AAPG Bulletin, V. 82 (1998), No. 8 (August 1998), P. 1504-1527.

Modeling of Thermal Maturation and Hydrocarbon Generation in Two Petroleum Systems of the Taroom Trough, Australia¹

K. Al Arouri,² C. J. Boreham,³ D. M. McKirdy,⁴ and N. M. Lemon⁵

©Copyright 1998.  The American Association of Petroleum Geologists.  All Rights Reserved

¹Manuscript received August 7, 1996; revised manuscript received September 2, 1997; final acceptance February 25, 1998.
²Organic Geochemistry in Basin Analysis Group, Department of Geology and Geophysics, The University of Adelaide, S.A. 5005, Australia. Present address: School of Earth Sciences, Macquarie University, N.S.W. 2109, Australia.
³Australian Geological Survey Organisation, G.P.O. Box 378, Canberra, ACT 2601, Australia.
⁴Organic Geochemistry in Basin Analysis Group, Department of Geology and Geophysics, The University of Adelaide, S.A. 5005, Australia.
⁵National Centre for Petroleum Geology and Geophysics, The University of Adelaide, S.A. 5005, Australia.

This study represents part of Al Arouri’s doctoral research, supported by an Australian Postgraduate Award (OPRS) and an Adelaide University Postgraduate Research Scholarship. We are grateful to P. Green (Geological Survey of Queensland) for samples and data. The Australian Geo logical Survey Organisation is also thanked for making available its isotope and organic geochemistry facilities during the course of this study. P. Tingate (National Centre for Petroleum Geology and Geophysics) helped with BasinMod^® computing and stimulating discussions.
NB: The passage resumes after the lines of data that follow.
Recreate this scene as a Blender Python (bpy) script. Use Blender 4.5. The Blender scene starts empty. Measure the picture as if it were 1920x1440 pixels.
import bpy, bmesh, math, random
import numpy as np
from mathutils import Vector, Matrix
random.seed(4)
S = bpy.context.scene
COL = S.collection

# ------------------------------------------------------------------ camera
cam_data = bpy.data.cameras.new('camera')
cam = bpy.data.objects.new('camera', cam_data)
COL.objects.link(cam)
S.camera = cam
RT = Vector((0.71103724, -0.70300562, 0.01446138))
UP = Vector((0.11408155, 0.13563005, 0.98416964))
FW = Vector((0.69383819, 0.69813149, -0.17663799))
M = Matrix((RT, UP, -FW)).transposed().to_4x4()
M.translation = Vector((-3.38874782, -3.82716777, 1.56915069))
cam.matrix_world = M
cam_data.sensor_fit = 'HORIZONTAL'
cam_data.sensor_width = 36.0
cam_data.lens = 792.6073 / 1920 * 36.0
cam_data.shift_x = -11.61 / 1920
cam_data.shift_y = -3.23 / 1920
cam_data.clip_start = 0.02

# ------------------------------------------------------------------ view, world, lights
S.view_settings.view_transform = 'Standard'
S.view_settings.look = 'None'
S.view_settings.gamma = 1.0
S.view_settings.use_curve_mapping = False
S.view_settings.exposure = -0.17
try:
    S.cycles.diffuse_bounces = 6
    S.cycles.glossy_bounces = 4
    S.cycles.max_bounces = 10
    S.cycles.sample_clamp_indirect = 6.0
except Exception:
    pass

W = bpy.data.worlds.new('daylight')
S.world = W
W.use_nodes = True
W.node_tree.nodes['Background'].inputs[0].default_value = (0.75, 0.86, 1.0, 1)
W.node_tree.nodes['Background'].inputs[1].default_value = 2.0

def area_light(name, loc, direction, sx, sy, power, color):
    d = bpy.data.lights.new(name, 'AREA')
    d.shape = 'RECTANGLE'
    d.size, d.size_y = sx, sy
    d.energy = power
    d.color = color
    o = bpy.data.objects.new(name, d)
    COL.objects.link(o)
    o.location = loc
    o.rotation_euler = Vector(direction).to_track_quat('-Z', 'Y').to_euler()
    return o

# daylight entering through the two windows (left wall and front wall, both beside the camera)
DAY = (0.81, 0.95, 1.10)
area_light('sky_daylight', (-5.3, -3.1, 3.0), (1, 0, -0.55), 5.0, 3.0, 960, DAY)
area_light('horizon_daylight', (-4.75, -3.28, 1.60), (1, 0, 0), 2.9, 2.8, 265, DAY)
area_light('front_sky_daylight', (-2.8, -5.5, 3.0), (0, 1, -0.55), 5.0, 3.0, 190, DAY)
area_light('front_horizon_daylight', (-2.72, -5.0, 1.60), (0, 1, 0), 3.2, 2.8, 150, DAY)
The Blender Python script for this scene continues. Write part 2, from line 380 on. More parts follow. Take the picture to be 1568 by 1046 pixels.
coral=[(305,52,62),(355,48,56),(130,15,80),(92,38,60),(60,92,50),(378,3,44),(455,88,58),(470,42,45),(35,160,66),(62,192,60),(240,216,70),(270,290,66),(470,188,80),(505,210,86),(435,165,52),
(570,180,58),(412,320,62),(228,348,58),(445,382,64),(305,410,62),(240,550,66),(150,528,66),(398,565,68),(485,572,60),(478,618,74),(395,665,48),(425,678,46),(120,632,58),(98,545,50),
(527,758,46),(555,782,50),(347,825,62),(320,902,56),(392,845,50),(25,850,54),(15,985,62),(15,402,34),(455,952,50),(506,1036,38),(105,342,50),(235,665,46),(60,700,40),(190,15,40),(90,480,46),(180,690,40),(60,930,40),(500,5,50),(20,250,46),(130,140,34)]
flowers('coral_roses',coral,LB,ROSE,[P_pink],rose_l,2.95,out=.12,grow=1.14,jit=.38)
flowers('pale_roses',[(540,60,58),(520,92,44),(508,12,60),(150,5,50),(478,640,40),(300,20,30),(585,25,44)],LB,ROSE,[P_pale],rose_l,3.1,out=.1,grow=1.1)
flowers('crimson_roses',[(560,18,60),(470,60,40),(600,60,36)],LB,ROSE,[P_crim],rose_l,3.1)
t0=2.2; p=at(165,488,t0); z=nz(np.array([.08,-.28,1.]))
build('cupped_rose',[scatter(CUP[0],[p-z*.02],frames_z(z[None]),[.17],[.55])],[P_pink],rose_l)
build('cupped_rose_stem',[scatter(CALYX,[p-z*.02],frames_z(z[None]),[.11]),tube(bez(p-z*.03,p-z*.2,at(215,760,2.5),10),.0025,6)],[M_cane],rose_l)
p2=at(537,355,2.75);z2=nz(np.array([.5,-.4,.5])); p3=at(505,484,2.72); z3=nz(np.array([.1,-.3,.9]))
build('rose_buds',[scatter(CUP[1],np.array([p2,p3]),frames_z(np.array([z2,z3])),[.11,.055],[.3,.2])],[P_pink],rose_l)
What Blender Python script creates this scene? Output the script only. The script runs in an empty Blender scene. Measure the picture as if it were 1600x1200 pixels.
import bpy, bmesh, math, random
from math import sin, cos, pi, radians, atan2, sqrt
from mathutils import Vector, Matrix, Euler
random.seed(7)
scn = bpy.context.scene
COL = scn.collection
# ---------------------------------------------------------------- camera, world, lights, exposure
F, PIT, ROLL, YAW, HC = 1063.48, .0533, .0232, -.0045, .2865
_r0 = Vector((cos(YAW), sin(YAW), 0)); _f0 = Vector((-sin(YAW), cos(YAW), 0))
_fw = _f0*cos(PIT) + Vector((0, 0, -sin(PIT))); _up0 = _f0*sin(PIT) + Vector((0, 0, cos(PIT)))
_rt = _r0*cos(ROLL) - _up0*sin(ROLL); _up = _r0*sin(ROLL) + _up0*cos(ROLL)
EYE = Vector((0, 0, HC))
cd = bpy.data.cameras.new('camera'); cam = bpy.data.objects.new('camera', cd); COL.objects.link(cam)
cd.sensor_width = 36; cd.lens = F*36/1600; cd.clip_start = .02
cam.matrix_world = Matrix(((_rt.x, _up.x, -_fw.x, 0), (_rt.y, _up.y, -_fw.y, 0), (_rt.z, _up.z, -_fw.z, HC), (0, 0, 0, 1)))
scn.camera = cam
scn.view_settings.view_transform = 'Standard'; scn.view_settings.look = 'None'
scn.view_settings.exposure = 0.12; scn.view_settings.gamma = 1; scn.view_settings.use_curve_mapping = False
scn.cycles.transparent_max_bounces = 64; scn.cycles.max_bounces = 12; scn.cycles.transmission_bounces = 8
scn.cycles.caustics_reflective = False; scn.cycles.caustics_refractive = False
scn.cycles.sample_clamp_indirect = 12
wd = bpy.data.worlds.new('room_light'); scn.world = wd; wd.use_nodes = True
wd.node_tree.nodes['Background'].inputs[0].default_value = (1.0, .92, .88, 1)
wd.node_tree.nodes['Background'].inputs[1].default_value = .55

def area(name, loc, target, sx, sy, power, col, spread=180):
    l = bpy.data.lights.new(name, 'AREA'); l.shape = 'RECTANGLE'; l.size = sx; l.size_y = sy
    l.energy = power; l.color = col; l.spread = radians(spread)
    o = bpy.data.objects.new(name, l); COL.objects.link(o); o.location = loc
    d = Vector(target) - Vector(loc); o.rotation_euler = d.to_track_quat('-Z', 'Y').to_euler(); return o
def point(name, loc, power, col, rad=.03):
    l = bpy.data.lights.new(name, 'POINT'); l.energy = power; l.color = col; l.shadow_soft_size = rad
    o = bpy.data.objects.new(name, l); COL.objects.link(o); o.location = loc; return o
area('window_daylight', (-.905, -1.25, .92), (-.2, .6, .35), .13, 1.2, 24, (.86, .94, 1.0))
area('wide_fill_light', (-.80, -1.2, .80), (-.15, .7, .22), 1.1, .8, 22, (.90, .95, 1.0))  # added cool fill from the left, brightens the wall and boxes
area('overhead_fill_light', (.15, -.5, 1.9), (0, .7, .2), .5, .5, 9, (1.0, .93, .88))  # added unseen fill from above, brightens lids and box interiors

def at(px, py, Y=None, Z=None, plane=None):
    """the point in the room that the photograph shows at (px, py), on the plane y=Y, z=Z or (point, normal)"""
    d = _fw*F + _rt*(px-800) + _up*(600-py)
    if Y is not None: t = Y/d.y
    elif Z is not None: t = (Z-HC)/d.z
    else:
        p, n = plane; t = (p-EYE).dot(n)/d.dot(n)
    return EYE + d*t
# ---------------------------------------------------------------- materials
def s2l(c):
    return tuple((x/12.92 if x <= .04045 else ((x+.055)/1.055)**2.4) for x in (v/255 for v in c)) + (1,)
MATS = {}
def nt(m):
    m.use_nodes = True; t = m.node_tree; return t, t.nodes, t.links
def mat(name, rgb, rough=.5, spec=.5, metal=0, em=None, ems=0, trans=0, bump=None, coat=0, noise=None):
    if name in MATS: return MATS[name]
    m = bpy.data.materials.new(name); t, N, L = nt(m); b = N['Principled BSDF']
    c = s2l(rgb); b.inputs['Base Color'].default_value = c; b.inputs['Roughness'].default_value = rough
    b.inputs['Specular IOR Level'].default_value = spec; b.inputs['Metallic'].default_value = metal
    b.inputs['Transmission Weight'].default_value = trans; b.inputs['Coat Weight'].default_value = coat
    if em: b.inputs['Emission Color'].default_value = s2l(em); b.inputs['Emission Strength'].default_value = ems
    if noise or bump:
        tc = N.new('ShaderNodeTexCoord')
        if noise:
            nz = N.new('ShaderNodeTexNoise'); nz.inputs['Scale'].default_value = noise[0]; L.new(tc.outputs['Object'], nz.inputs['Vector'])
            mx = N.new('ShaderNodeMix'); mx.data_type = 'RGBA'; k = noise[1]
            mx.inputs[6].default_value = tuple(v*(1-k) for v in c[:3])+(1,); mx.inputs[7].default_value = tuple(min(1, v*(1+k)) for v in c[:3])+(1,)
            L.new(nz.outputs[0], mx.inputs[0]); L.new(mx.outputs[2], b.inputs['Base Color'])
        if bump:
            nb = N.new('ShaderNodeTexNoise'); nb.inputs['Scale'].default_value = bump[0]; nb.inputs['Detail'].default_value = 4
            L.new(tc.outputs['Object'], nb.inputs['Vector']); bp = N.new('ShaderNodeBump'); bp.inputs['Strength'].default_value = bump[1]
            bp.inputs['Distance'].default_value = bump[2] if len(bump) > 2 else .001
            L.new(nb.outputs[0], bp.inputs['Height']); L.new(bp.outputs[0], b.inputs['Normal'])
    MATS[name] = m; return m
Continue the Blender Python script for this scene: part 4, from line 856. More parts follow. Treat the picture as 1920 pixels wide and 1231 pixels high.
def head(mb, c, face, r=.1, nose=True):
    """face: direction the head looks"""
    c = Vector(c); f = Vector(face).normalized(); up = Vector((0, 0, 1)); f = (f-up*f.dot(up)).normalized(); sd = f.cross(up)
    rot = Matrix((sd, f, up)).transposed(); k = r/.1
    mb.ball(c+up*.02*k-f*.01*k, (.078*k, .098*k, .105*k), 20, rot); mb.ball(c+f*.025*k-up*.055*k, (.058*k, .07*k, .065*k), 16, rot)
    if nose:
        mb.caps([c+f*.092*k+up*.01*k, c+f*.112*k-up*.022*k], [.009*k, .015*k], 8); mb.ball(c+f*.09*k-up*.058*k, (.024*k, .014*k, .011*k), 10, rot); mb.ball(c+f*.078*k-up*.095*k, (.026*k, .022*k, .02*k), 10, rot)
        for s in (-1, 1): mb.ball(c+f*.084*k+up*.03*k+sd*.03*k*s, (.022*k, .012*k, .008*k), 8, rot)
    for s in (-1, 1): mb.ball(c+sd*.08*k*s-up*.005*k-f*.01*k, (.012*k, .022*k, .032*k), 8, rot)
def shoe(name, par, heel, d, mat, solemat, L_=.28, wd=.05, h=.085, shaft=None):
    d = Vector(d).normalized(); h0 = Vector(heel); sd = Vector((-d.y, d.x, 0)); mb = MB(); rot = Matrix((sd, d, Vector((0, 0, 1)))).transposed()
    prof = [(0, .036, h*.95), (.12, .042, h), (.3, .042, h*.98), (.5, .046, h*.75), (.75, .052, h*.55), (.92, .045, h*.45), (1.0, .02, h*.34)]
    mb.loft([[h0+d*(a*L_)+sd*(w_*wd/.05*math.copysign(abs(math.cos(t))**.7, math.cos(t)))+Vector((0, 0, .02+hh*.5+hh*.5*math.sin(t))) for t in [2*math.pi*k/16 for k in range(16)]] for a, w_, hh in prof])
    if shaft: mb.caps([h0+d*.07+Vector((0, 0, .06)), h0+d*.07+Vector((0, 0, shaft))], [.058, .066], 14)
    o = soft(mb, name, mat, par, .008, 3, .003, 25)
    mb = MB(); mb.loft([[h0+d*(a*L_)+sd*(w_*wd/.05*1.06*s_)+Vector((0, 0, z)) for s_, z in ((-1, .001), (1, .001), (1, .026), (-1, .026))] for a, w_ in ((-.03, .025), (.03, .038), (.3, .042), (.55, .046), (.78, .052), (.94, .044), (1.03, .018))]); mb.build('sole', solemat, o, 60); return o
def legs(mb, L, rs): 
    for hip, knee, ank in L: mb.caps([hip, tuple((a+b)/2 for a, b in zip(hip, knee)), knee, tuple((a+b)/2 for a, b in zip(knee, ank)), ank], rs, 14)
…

Constructive reviews by W. G. Dow and L. B. Magoon improved the manuscript and are highly appreciated. 

ABSTRACT

Thermal maturity modeling, using first-order reaction kinetics, of a Permian and a Triassic source rock in the Taroom trough was employed to determine the time over which petroleum generation, migration, and accumulation occurred, and to explain the observed distribution of oil and gas. Modeling shows that the maximum paleotemperatures were attained in these two source rock units by burial at the south end of the Taroom trough during the Late Cretaceous. In the north, maximum paleotemperatures were caused by increased heat flow, as well as burial to maximum depth. In the southern part of the study area, the Permian-Triassic source rocks started expelling hydrocarbons during the Jurassic-Early Cretaceous. These hydrocarbons migrated updip to the east and west where structural-stratigraphic traps had formed in response to Triassic compressional deformation. Kinetic modeling supports biomarker and other geochemical evidence that the oil and gas currently produced from sandstone reservoirs were sourced mainly from the carbonaceous shales of the Upper Permian Blackwater Group. Hydrocarbon output from the Middle Triassic Snake Creek Mudstone was minor, but sufficient to produce a second petroleum system. North of the study area, early (Triassic) generation of hydrocarbons and subsequent (Jurassic-Cretaceous) burial resulted in an overmature Permian section, at present able to generate only dry gas. The bulk of its hydrocarbons most likely have seeped to the surface. Only late-mature expulsion products, which subsequently migrated southward, could have contributed to the petroleum reserves of the region.